In lijn met de Kamerbrief d.d. 26 april 2023 (Kamerstuk 26407, nr. 147) en ter opvolging van het Global Biodiversity Framework leggen we onder meer een sterkere focus op natuurlijke oplossingen voor maatschappelijke vraagstukken en zet ik de inzet voort om biodiversiteit beter te integreren in ontwikkelingssamenwerking. Ook spannen we ons ervoor in de financiering van multilaterale ontwikkelingsbanken voor biodiversiteit te laten stijgen.

Klimaatdiplomatie

Klimaatdiplomatie blijft een belangrijke rol spelen. Op multilaterale bijeenkomsten en in bilaterale relaties blijft Nederland het belang van klimaatambitie- en actie onderstrepen en zoekt daarbij de samenwerking met gelijkgezinden, bijvoorbeeld in de Group of Friends for an ambitious EU Climate Diplomacy. We richten de klimaatdiplomatie ook op de vergroening van multilaterale banken.
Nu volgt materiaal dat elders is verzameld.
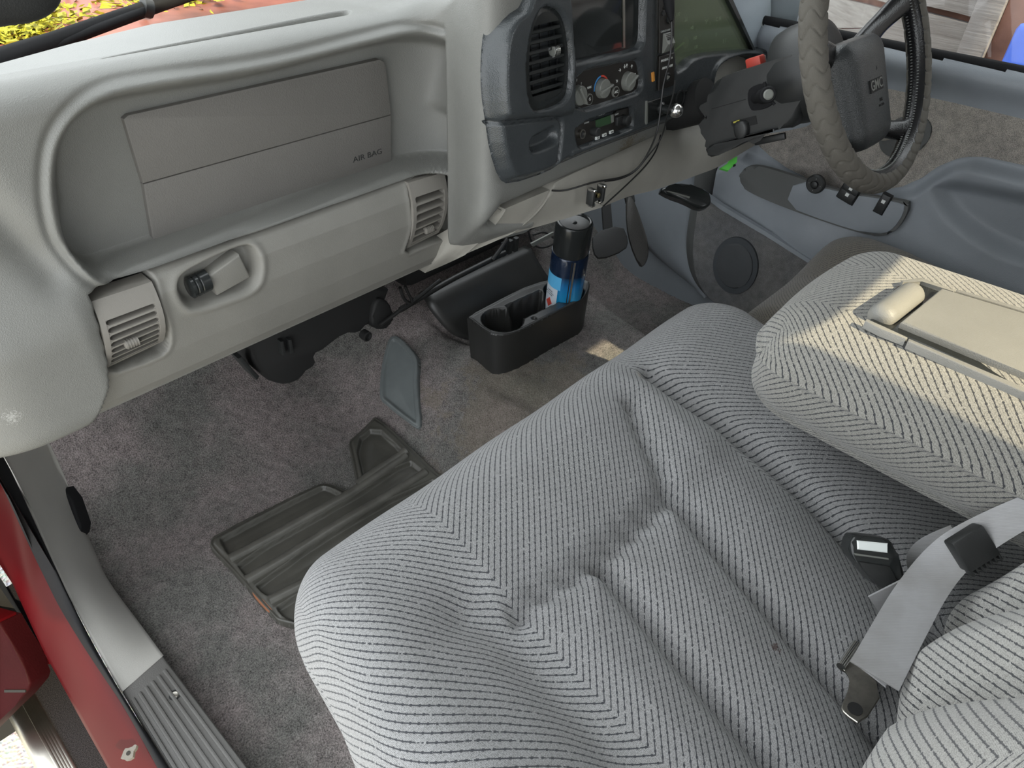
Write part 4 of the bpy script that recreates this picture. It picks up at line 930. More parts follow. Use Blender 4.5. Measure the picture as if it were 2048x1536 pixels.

In combilanden worden de posten ondersteund met de klimaat- en energieresponsfaciliteit van RVO om bij te dragen aan klimaattransities en versterking klimaatweerbaarheid.

Op klimaatgebied spelen vrouwen een belangrijke rol als agents of change. Het feministisch buitenlandbeleid is dan ook van belang voor zowel de uitvoering van gefinancierde programma’s als de klimaatdiplomatie.

Duurzaam gebruik van grondstoffen en circulaire economieNederland zet in op internationale multi-stakeholder partnerschappen om verantwoorde grondstoffenwinning in ontwikkelingslanden te vergroten en de klimaat-impact ervan te verkleinen, o.a. via het European Partnership for Responsible Minerals (EPRM), de Climate Smart Mining Facility van de Wereldbank en het Intergovernmental Forum on Mining, Minerals, Metals and Sustainable Development. Ook steunt Nederland een platform dat gericht is op een betere positie van vrouwen in de mijnbouw.

Om de duurzaamheidstransitie te versnellen en toegang tot de daarvoor benodigde grondstoffen te borgen zal Nederland inzetten op het concreet vormgeven van grondstoffenbeleid dat aansluit op het EU Action Plan on Critical Raw Materials en tegelijkertijd in nauwe verbinding staat met het nationale programma circulaire economie.